Out of sight, out of mind, right? No, in this case grief is not like the parking ticket you can hide under paperwork. I feel like its an unavoidable thunderstorm, you just have to trawl through it and embrace the emotions as best you can.
I say this because I strongly believe that time does not heal. The saying 'time heals' is thrown around so frequently I refuse to believe it does. If I sit and think about my most painful moments, I can revisit them in an instant and they still leave me with a sharp pain/ lump in the back of my throat. The pain never left me, time didn't heal anything; time only gave me opportunities to make new memories, happy ones to replace the ones that hurt.
The new memories helped me not to focus on the pain as much. So don't think by shutting away the emotions of grief time will magically erase them. They will be lurking around as soon as you are ready to accept the loss.
The advantage we have it the luxury of time, we are still living, therefore we need to address our emotions, work through the pain and use time wisely making new memories to help our future selves.
Maybe isolate yourself to collect your thoughts, or like myself you might find solace in writing, so start a diary and write down everything you are feeling. If you feel comfortable being around more people then do just that, do whatever it takes for you to understand what it is you are going through.

Going back to normality.
What is normal when someone so close is no longer there? How do you carry on with a daily routine when so much of it was consumed by that loved one?
I don't know how apart from physically running on autopilot until you can mentally adjust to the idea of doing things without them.
Remembering the simple basics go out the window like eating, sleeping even showering.
It takes a while (depending on how close you were to the loved one) to let the mind accept what has happened and remind yourself even though you don't want to, that you physically need to continue as best as you can.
Neglecting yourself won't achieve anything or make the grieving process easier. Normality in your daily routine is essential, taking care of yourself will help give you strength to mentally accept what is going on and allow your mind to emotionally process it.

You don't have to do this alone.
I cannot be more thankful for my cultural support and my families values and beliefs. We may not see each other daily, we may not even keep in touch but through our toughest time, we were all there. Dealing with grief as a unit helped me massively.
In my case, Ive never experienced the loss of an immediate family member and I found it overwhelming to say the least. If it weren't for my support system (family and Gurps) I know I would be shutting myself off from society, resisting normality and shying away from accepting what happened.
I was overwhelmed with emotion and that's fine, thats a normal part of grieving but I didn't know what to do, I didn't know how to react, I could only communicate with those around me how I felt inside, tell them how I was hurting.
This helped release a lot of pain and also through communicating it brought the family closer, we were open about our feelings, became more compassionate and sympathetic towards one another.
I understand sometimes discussing these emotions with family can be difficult, but don't hurt in silence, speak to a partner, friend or even seek professional help.
Expressing emotion is cathartic and sharing a problem with someone who cares for you will help you deal with the situation a lot better.

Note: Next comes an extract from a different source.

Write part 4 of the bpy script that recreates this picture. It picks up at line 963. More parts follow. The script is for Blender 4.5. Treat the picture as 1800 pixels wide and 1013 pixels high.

What to take from one of life's most painful experiences.
As mentioned at the start of this post, we live and we learn. I've had so much time to sit with my thoughts and process what has actually happened. As much as the loss of a close one saddens me, I am also filled with an insane sense of gratitude.
I'm so very grateful for the time we had, I'm so grateful for being able to have him in my life for this long, I'm so grateful for all the memories.
My eyes well up when I type this but I'm happy to look back on our relationship and I wouldn't trade a second of it.
This loss has grounded me in terms of how I maintain my relations, has taught me the value of time and communication, It has taught me the strength of family and unity.
I can't walk away completely broken, that will benefit no-one, I smile looking back on the good times and look forward to making new memories.